S'agissant de l'annulation de la délibération en date du 30 octobre 1989 du conseil municipal de Grenoble autorisant le maire à signer deux contrats avec la société COGESE, la section du rapport et des études est d'avis de répondre dans le sens des observations suivantes :
- Il ressort des termes mêmes de la décision rendue le 1er octobre 1997 par le conseil d'État qui a par ailleurs déclaré irrecevables les conclusions dirigées contre les contrats, que le motif de l'annulation intervenue est tiré du défaut d'information des membres du conseil municipal appelés à délibérer sur les actes litigieux. L'irrégularité ainsi relevée, tenant, non au contrat lui-même, mais à un vice propre à la délibération attaquée, la décision du conseil d'État doit, eu égard à ce motif, s'interpréter comme n'impliquant pas nécessairement que la ville de Grenoble saisisse le juge du contrat en vue d'en demander rétroactivement la nullité où procède elle-même à cette résiliation
- L'annulation de la délibération susvisée du conseil municipal de Grenoble impliquait en revanche, conformément aux règles décrites ci-dessus, que cette assemblée soit à nouveau appelée à délibérer sur de nouvelles décisions relatives à la délégation de la gestion de la distribution publique d'eau potable et d'assainissement.

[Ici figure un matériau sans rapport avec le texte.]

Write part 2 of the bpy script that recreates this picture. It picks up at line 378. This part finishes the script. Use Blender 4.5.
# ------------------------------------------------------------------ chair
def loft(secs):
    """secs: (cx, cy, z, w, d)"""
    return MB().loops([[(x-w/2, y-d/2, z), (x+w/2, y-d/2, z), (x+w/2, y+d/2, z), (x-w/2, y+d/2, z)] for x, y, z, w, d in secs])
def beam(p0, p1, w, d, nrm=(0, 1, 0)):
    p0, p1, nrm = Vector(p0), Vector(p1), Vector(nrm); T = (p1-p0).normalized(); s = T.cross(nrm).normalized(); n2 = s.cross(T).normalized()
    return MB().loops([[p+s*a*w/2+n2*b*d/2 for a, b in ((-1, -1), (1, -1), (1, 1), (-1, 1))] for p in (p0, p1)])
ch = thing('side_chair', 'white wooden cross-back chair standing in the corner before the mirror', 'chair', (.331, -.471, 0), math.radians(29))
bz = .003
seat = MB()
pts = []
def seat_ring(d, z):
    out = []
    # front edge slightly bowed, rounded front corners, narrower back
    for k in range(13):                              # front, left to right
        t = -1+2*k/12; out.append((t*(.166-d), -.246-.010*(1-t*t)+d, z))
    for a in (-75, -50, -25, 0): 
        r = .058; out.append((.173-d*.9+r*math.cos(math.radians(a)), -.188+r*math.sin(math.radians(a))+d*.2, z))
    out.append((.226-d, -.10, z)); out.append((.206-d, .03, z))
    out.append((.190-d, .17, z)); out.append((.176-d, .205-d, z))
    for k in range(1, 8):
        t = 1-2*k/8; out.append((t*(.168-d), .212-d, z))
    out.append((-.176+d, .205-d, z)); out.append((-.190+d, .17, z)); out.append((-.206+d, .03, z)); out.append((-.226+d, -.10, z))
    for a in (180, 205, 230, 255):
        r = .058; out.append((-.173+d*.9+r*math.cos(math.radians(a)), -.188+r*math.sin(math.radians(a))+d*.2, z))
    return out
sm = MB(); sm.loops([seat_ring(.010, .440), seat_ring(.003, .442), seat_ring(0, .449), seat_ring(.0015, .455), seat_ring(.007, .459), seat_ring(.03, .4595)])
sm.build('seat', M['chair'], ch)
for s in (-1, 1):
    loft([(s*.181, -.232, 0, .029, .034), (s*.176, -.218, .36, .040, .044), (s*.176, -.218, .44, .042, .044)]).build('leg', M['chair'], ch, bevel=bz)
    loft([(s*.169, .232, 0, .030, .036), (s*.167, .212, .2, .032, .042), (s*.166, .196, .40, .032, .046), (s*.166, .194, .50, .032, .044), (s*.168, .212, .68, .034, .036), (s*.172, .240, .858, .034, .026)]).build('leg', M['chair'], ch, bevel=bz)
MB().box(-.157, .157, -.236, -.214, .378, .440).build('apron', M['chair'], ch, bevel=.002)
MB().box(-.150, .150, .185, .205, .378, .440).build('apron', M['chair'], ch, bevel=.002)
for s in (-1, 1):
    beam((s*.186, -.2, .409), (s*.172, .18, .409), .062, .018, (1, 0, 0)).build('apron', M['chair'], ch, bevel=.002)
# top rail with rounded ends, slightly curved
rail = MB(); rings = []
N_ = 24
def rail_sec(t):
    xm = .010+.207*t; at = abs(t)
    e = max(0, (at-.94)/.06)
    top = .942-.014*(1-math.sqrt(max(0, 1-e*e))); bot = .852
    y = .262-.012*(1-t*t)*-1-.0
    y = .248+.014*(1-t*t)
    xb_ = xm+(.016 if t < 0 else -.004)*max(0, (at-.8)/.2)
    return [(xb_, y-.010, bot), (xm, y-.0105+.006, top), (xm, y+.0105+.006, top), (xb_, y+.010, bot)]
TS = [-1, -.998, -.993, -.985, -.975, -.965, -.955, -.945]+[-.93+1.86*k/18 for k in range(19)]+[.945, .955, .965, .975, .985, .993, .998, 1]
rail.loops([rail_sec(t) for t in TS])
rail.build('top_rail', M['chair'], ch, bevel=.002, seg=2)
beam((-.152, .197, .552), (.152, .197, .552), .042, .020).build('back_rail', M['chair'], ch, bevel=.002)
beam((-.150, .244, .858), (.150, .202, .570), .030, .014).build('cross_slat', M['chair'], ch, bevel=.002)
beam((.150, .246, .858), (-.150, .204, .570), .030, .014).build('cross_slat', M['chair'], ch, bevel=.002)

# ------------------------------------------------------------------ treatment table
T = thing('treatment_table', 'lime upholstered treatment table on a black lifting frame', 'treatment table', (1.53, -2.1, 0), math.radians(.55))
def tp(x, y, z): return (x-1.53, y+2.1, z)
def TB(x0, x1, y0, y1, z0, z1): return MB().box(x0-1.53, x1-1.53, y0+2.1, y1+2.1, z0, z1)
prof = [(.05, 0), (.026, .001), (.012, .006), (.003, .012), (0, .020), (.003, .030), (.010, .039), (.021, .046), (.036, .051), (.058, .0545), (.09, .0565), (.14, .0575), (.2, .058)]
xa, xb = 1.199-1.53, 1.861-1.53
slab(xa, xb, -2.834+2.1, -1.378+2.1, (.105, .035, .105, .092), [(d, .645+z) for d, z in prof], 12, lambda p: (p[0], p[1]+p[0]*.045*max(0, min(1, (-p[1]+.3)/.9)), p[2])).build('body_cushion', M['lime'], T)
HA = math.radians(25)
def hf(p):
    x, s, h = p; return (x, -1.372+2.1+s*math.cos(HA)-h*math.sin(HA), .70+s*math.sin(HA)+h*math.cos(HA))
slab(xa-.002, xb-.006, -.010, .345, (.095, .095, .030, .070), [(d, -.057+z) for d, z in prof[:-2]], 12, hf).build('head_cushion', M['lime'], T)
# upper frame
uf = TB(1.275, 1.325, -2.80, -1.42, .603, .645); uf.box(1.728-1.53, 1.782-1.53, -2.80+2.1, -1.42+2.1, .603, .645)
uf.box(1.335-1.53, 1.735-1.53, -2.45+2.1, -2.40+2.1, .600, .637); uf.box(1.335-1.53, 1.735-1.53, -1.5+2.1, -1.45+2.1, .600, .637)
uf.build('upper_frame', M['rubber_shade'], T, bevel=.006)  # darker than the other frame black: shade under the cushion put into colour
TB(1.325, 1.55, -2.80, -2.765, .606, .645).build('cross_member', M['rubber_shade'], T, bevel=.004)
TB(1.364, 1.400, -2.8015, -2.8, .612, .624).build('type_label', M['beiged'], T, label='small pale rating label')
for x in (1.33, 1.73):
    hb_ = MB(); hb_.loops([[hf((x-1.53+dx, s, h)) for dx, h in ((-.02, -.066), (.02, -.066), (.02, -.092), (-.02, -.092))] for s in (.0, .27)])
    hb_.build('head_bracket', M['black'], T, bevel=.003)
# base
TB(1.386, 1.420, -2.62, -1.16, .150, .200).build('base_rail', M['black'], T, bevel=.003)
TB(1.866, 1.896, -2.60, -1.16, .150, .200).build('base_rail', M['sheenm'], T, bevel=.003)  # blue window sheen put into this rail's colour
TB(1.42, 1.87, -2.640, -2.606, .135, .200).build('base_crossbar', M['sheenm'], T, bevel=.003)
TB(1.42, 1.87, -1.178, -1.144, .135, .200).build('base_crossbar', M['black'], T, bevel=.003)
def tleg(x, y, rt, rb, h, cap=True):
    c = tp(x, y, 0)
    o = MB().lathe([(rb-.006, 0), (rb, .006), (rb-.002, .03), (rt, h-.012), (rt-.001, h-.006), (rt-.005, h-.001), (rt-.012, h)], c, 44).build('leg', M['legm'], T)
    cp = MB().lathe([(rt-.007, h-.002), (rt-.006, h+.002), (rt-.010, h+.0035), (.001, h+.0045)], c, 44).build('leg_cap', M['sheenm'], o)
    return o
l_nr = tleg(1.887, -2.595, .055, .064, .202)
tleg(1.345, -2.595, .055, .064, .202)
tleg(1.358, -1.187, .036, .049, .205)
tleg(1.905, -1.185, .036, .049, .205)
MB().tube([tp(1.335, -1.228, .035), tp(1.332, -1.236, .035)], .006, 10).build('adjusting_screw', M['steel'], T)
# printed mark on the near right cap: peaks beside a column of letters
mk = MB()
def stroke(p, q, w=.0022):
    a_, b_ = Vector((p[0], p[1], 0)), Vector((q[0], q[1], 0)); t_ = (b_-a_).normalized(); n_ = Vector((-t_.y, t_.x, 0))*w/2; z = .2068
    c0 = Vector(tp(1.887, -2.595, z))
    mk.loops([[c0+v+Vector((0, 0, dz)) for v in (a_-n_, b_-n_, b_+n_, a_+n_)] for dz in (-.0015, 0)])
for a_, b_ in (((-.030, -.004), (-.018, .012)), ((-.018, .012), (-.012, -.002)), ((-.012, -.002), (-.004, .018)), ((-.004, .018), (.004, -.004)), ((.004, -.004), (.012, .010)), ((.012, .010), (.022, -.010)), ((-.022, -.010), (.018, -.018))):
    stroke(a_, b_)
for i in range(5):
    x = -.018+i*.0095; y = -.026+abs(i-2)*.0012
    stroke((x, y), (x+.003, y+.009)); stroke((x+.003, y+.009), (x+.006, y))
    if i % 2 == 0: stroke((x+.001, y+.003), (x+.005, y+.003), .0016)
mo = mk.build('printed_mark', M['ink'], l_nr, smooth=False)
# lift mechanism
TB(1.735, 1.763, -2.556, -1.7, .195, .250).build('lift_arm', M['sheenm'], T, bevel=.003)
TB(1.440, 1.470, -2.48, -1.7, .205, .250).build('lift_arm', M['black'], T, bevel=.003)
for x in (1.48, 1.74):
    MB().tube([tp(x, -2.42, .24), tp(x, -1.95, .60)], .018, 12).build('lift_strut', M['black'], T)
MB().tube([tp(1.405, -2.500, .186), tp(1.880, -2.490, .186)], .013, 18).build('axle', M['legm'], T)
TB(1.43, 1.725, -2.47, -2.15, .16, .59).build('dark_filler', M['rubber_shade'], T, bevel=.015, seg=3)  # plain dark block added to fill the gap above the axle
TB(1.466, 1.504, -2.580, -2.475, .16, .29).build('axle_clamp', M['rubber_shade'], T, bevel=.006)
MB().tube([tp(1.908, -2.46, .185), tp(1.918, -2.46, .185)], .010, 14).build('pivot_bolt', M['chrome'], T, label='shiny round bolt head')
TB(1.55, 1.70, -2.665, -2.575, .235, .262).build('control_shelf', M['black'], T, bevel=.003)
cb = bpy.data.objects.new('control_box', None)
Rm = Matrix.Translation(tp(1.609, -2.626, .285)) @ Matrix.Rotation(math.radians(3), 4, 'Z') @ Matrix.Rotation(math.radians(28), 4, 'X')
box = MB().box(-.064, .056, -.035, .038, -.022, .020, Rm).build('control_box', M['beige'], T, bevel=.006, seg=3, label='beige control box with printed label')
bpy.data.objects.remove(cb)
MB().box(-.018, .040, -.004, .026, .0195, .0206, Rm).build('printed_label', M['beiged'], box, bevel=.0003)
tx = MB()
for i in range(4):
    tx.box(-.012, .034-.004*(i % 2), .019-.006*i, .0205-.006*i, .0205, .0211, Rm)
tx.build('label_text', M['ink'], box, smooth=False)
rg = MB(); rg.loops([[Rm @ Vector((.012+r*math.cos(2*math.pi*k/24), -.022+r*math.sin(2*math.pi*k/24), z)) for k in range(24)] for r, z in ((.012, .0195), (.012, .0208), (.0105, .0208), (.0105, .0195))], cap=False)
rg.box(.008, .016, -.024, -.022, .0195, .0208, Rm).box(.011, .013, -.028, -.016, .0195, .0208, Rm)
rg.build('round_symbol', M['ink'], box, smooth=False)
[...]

Compte tenu des modifications intervenues depuis 1989 dans les textes législatifs et réglementaires régissant la matière des contrats ainsi que des circonstances de fait révélées dans le cadre de la procédure pénale ayant donné lieu à l'arrêt en date du 9 juillet 1996 de la cour d'appel de Lyon, la nouvelle autorisation à intervenir devait, en l'espèce, être nécessairement précédée d'une renégociation, pour l'avenir, des contrats en cause
- Rien ne faisait obstacle à ce que le maire de Grenoble procède, sans attendre l'issue de la procédure contentieuse engagée par Monsieur Raymond 001... devant le conseil d'État, à la renégociation des contrats litigieux, et ait demandé à son conseil municipal de l'autoriser, par les délibérations du 6 juillet 1995, 25 mars 1996 et 13 mai 1996, à signer les avenants destinés à mettre le contrat initial en conformité avec les dispositions législatives et réglementaires en vigueur. Dans ces conditions, et sous réserve de l'appréciation des juridictions compétentes sur la légalité des délibérations précitées, la ville de Grenoble peut être considérée comme ayant tiré par avance les conséquences nécessaires de la décision d'annulation rendue le 1er octobre 1997 par le conseil d'État
J'ajoute, afin de répondre à l'ensemble de votre demande, que toute action dirigée contre le contrat, soit par l'une des parties, soit par un contribuable de la commune dûment habilité par le tribunal administratif, aboutirait à une nouvelle décision de la juridiction administrative sur un litige ayant un caractère distinct, et à propos duquel, le conseil d'État, saisi en application de l'article 58 du décret du 30 juillet 1963, n'est pas compétent pour se prononcer avant toute décision du tribunal administratif.
Je vous prie d'agréer, Monsieur le ministre, l'expression de ma haute considération.